Briefs

09 February 2006

New online publications retailer

Oneworldbooks is an online retailer of social science publications. This online asset can be found at www.oneworldbooks.com where the searchable catalogue contains books relating to southern Africa and beyond. The wide-ranging subject areas include law, politics, governance, gender, HIV/AIDS and more. With its distribution centre based in Cape Town, Oneworldbooks is able to fulfil local, national and international orders. It allows direct access by the international social science community to primary and secondary research materials which have, up until now, been unavailable.

Browsers also have the opportunity to sign up for electronic alerts on new books and reports, and in addition to frequent discount offers, special terms are offered to resource centres, libraries and for bulk orders. For more information please e-mail info@oneworldbooks.com.

Play addresses taboo subject of witchcraft

The rarely addressed subject of witchcraft is tackled with great sensitivity in Echoes of our Footsteps, which is on at the Baxter Theatre Centre (Concert Hall) until October 9. Playwright and director Itumeleng Wa-Lehulere weaves intriguing storytelling with song and dance in a thriller-like format. Set in a present-day African township, the play tells the story of the victimisation of an innocent woman and how violence against women is sometimes camouflaged under the veneer of religion and traditional belief. Echoes of our Footsteps comes to Cape Town after a successful run at last year's Grahamstown Festival and the cast includes Joko Scott (The Shadrack Affair, Cry the Beloved Country), Stella Magaba (Evita, Joseph and the Amazing Technicolour Dreamcoat) and Nomkhitha Bavuma (Julius Caesar, Wizard of Oz). Bookings can be made through Computicket. For block bookings and charities please contact Sharon on tel 680 3962.

Kranenburg for Michaelis lecture

Rob Kranenburg, external advisor to the ad hoc committee on media education for the Raad voor Cultuur in Holland, will deliver a lunchtime lecture between 13h15 and 14h15 on October 6, titled Designing Hybrid and Creole Environments, in the Michaelis Lecture Theatre. He will discuss three space issues: pervasive computing and radio frequency identification; from privacy to privacies, and; demographic change and creolization. The basic argument is that the current intellectual and cultural policy climate in Europe and the United States is working directly against the challenges of new computing technologies, such as Unicomp, and the possibilities of building platforms for social innovation on them. He will propose that emergent territories such as South America, Africa, India and China have been accumulating an embodied and negotiated networked body of expertise that is becoming rapidly fundamental in understanding and designing hybrid (analogue/digital) and creole (mono-multicultures) environments.

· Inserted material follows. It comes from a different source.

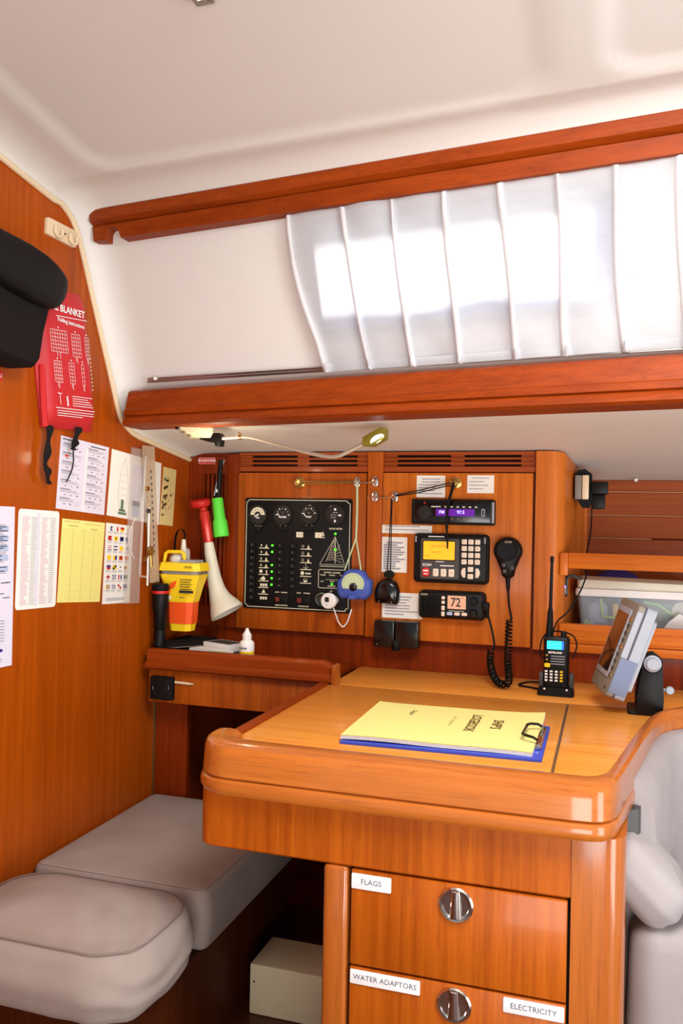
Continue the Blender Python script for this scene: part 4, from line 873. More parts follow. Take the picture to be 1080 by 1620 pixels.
# ---- blue hand bearing compass on its lanyard
hc = thing('hand_compass', 'round blue rubber hand compass hanging on a pale green lanyard', 'compass', (-.552, 1.85, .918))
body = [(-.030, -.0345), (.028, -.0345), (.0395, -.020), (.0405, .008), (.031, .0135), (.0225, .0285), (.010, .0335), (-.010, .0335), (-.0225, .0285), (-.031, .0125), (-.0405, .006), (-.0395, -.020)]
CM = FB(1.878) @ Matrix.Translation((-.5520, .9530, 0))
MB(CM).loft([L(inset(body, .003), 0), L(body, .004), L(body, .022), L(inset(body, .004), .028), L(inset(body, .008), .030)]).build('rubber_body', 'blue_rubber', hc, angle=50)
face = [(.0265*math.cos(t), .001+.0245*math.sin(t)) for t in [math.radians(-28+i*236/20) for i in range(21)]]
MB(CM).prism(face, .0295, .0312).build('compass_face', 'tape_green', hc)
MB(CM).lathe([(.0095, 0), (.0085, .003), (.005, .005), (0, .0055)], (.001, -.006, .0312), (0, 0, 1), 0, 20).build('compass_pivot', 'black_gloss', hc)
m = MB(CM)
for i in range(13): t = math.radians(-20+i*18.5); m.line((.020*math.cos(t), .001+.019*math.sin(t)), (.0235*math.cos(t), .001+.022*math.sin(t)), .0008, .0314, 0)
m.build('compass_marks', 'ink', hc)
MB(CM).loft([L([(-.012, -.0345), (.008, -.0345), (.010, -.022), (-.009, -.022)], .027), L([(-.010, -.0335), (.006, -.0335), (.008, -.024), (-.007, -.024)], .034)]).build('thumb_grip', 'blue_rubber', hc)
la = MB().tube(smooth_path([(-.556, 1.878, 1.187), (-.5535, 1.874, 1.12), (-.5528, 1.868, 1.055)]), .0026, 0, 8).tube([(-.5528, 1.868, 1.057), (-.5765, 1.862, .984)], .0018, 0, 8).tube([(-.5528, 1.868, 1.057), (-.5375, 1.862, .984)], .0018, 0, 8)
la.build('lanyard', 'tape_green', hc)
# ---- black puck on black cords
pk = thing('puck_compass', 'black rubber puck compass hanging on thin black cords', 'compass', (-.479, 1.87, .906))
PM = FB(1.884) @ Matrix.Translation((-.4790, .9370, 0))
pb = [(-.0265, -.0260), (.024, -.0280), (.0285, -.020), (.0295, .004), (.0225, .022), (.010, .0295), (-.008, .0295), (-.022, .0195), (-.0285, .0)]
MB(PM).loft([L(inset(pb, .002), 0), L(pb, .003), L(pb, .013), L(inset(pb, .005), .020), L(inset(pb, .012), .023)]).build('puck_body', 'black_gloss', pk, angle=50)
MB(PM).loft([L(ell(.003, .0395, .0125, .0095, 14), .002), L(ell(.003, .0395, .011, .008, 14), .014)]).build('puck_neck', 'black_soft', pk)
for u, v in ((-.016, -.021), (.013, -.022), (.018, .010)): MB(PM).lathe([(.0018, 0), (.0012, .0012), (0, .0014)], (u, v, .0195), (0, 0, 1), 0, 8).build('stud', 'chrome', pk)
MB().tube(smooth_path([(-.4735, 1.878, 1.148), (-.4765, 1.878, 1.06), (-.4800, 1.878, .984)]), .0012, 0, 6).tube(smooth_path([(-.4720, 1.878, 1.148), (-.4725, 1.878, 1.06), (-.4725, 1.878, .984)]), .0012, 0, 6).build('hanging_cord', 'strap_fabric', pk)
# ---- black double box under it
bb = thing('black_holder', 'black glossy two-part holder fixed below the puck compass', 'holder', (-.454, 1.88, .81))
MB(DF).rbox(-.5055, -.4580, .8125, .8725, .002, .026, .004, 0, .003).build('holder_half', 'black_gloss', bb)
MB(DF).rbox(-.4565, -.4025, .8125, .8725, .002, .026, .004, 0, .003).build('holder_half', 'black_gloss', bb)
MB(DF).rbox(-.4640, -.4470, .8055, .830, .003, .028, .002, 0, .002).build('holder_clasp', 'black', bb)
MB(DF).box(-.5000, -.4955, .8185, .8205, .026, .0264).build('holder_mark', 'chrome', bb)

# ---- notes stuck on the door
def note(u0, u1, v0, v1, label, rows, head=0, name='paper_note'):
    m = MB(DF).box(u0, u1, v0, v1, 0.0002, .0008); w_ = u1-u0; h_ = v1-v0
    for i in range(rows):
        v = v1-h_*(.16+.8*i/max(1, rows)); e = u0+w_*(.55+.4*random.random()) if i >= head else u1-w_*.18
        s0 = u0+w_*(.07 if i >= head else .18); m.quad(s0, e, v-h_*.022, v+h_*.022 if rows > 2 else v+h_*.08, .0010, 1)
    return m.build(name, ['paper_warm', 'ink_soft'], None, label, 'note', 'notes on the radio door')
note(-.4182, -.3530, 1.1532, 1.2025, 'square white note left of the right brass knob', 6, 2)
note(-.3035, -.2442, 1.1637, 1.2036, 'white note right of the brass knob, above the stereo', 4, 1)
note(-.4970, -.3810, 1.0700, 1.0890, 'narrow white strip note between stereo and marine radio', 2)
note(-.4965, -.4375, .9810, 1.0615, 'tall white list note behind the puck compass cords', 12, 1)
note(-.4935, -.4000, .8770, .9350, 'white note half hidden behind the radio showing 72', 7)

# ---- car stereo
cs = thing('car_stereo', 'slim black car stereo with a violet display', 'stereo', (-.33, 1.88, 1.092))
MB(DF).rbox(-.4260, -.2395, 1.0920, 1.1490, .0003, .016, .004, 0, .004).build('stereo_case', 'black', cs)
MB(DF).rbox(-.4200, -.2470, 1.0965, 1.1450, .016, .020, .003, 0, .002).build('faceplate', 'black_gloss', cs)
MB(DF).box(-.2465, -.2405, 1.0970, 1.1440, .014, .0175, bev=.002).build('end_strip', 'grey_plastic', cs)
MB(DF).rbox(-.3690, -.2830, 1.1115, 1.1275, .020, .0203, .001).build('display', 'lcd_violet', cs)
MB(DF).text('FM', .010, -.3560, 1.1200, .0206, 0, bold=.0002).text('97.5', .010, -.3135, 1.1200, .0206, 0, bold=.0002).build('display_text', 'lcd_text', cs)
MB(DF).lathe([(.0165, .020), (.0160, .028), (.0145, .031), (0, .0315)], (-.3935, 1.1185, 0), (0, 0, 1), 0, 28).build('volume_knob', 'dial_black', cs)
MB(DF).lathe([(.0025, .020), (.0018, .0215), (0, .0218)], (-.3950, 1.1400, 0), (0, 0, 1), 0, 10).build('red_light', 'red', cs)
for i in range(6): MB(DF).rbox(-.3500+i*.0135, -.3445+i*.0135, 1.1305, 1.1335, .020, .0215, .001).build('preset_key', 'key_cream', cs)
for i in range(4): MB(DF).rbox(-.3340+i*.0135, -.3300+i*.0135, 1.1045, 1.1070, .020, .0212, .0008).build('small_key', 'brass', cs)
MB(DF).box(-.3800, -.3585, 1.1310, 1.1332, .020, .0204).build('stereo_print', 'print_white', cs)
MB(DF).rbox(-.2680, -.2605, 1.1115, 1.1285, .020, .0212, .002).rbox(-.2660, -.2625, 1.1140, 1.1260, .0212, .0214, .001, 1).build('usb_slot', ['grey_plastic', 'ink_black'], cs)
# ---- marine radio control head with orange display
sb = thing('marine_radio', 'black marine radio with an orange display and a keypad', 'radio', (-.33, 1.875, .964))
MB(DF).rbox(-.4180, -.2505, .9620, 1.0720, .0003, .018, .010, 0, .004).build('radio_case', 'black_soft', sb)
MB(DF).rbox(-.4135, -.2545, .9660, 1.0680, .018, .026, .008, 0, .004).build('radio_front', 'black', sb)
MB(DF).rbox(-.4000, -.3140, .9720, 1.0610, .026, .0272, .004).build('display_surround', 'grey_dark', sb)
MB(DF).rbox(-.3965, -.3225, 1.0120, 1.0575, .0272, .0280, .003).build('display_bezel', 'black_gloss', sb)
lc = MB(DF).rbox(-.3940, -.3240, 1.0145, 1.0550, .0280, .0284, .001).build('display', 'lcd_orange', sb)
MB(DF).text('1234 567.8', .008, -.362, 1.0445, .0286, 0).text('USB  TX', .006, -.366, 1.031, .0286, 0, sx=1.1).text('MHF', .005, -.385, 1.022, .0286, 0).build('display_text', 'brass_dull', lc)
MB(DF).text('ICOM', .0078, -.3855, 1.0020, .0275, 0, bold=.0002).build('front_print', 'print_white', sb)
for a_, b_, c_, d_, n_ in ((-.356, -.325, 1.0005, 1.0025, .0275), (-.366, -.347, 1.0095, 1.0110, .0284), (-.384, -.348, 1.0645, 1.0665, .0262)): MB(DF).quad(a_, b_, c_, d_, n_).build('print_line', 'print_white', sb)
MB(DF).rbox(-.3960, -.3795, .9760, .9970, .0272, .032, .007, 0, .002).build('distress_key', 'red', sb)
MB(DF).quad(-.3935, -.3820, .9880, .9910, .0323, 0).quad(-.392, -.3835, .9815, .9835, .0323, 0).build('key_print', 'print_white', sb)
ky = None
def keys(u, v, w_, h_):
    return MB(DF).rbox(u-w_/2, u+w_/2, v-h_/2, v+h_/2, .026, .0295, .0018, 0, .0008).text('%d' % random.randint(0, 9), h_*.5, u, v, .0298, 1).build('key', ['key_cream', 'ink_soft'], sb)
for r in range(4):
    for c_ in range(3): keys(-.3030+c_*.0146, 1.0555-r*.0146, .0112, .0110)
for c_ in range(3): keys(-.3655+c_*.0175, .9860, .0125, .0170)
keys(-.2885, .9955, .012, .011); keys(-.2885, .9800, .012, .011)
for sx in (-1, 1):
    u = -.2885+sx*.0155; MB(DF).prism([(u-.0045*sx, .9775), (u+.0015*sx, .9775), (u+.005*sx, .9845), (u+.005*sx, .9910), (u+.0015*sx, .9980), (u-.0045*sx, .9980)][::sx], .026, .0295, 0, .0008).build('arrow_key', 'key_cream', sb)
for u in (-.4120, -.2585):
    MB(DF).box(u-.0018, u+.0018, 1.052, 1.066, .024, .0262, bev=.001).build('edge_glint', 'grey_plastic', sb)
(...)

Golden Keyers meet counterparts

Four UCT students - Paul Lamont, Nicolene Ramsunder, Suzie Robbie and Brandon Trew - and staffers Glen Anderson and Jerome September made their way to the international leadership conference of the Golden Key International Honour Society in Atlanta, US, in August. Students attended workshops around leadership, and got to compare notes with Golden Keyers - around 800 attended - from some 250 universities representing six countries. "It was a great opportunity to see how Golden Key is conducted elsewhere, to get ideas and network," says Lamont. "It really is amazing to go there and see what everyone else does." The South African contingent, which included students from the Rand Afrikaans University and the universities of the Witwatersrand and the Western Cape, made quite a name for themselves at the conference. The team won the prize for best war cry - students were draped in the SA flag and tooting vuvuzelas - and, in a special quiz, for coming up with the most interesting answers about Golden Key members from elsewhere.

Tour UCT

For the past 175 years UCT has played an integral role in the unfolding history of Cape Town. We invite you to join us for a tour of the historical precincts of the university to celebrate our 175th anniversary. For the month of October, tours will depart daily at 10h00 from Rhodes Gift post office on upper campus. The duration of the tour is two hours and includes a visit to the Hiddingh and Graduate School of Business campus. Bookings for the tour can be made by contacting Divo Khela at the Department of Communication and Development on tel 650 3759 or e-mail dkhela@bremner.uct.ac.za. Tours must be booked 48 hours in advance.

Month of Photography up for award

The Cape Town Month of Photography (MoP), a city-wide celebration of South African and international photography conceived by and run under the leadership of Assoc Prof Geoff Grundlingh has been named as a finalist in the 2004 Arts and Culture Trust (ACT) Awards. Grundlingh is director of the South African Centre of Photography, based on Hiddingh Campus. The awards are sponsored by the trust - a collaboration between government, the private sector and civil society - in association with Nedbank and the Mail & Guardian. The MoP has been nominated in the category for the most successful ACT-funded project, which pays tribute to those organisations or projects that have achieved a measure of sustainability and high artistic merit. Staged every second year, the third MoP is due to hit Cape Town in early 2005.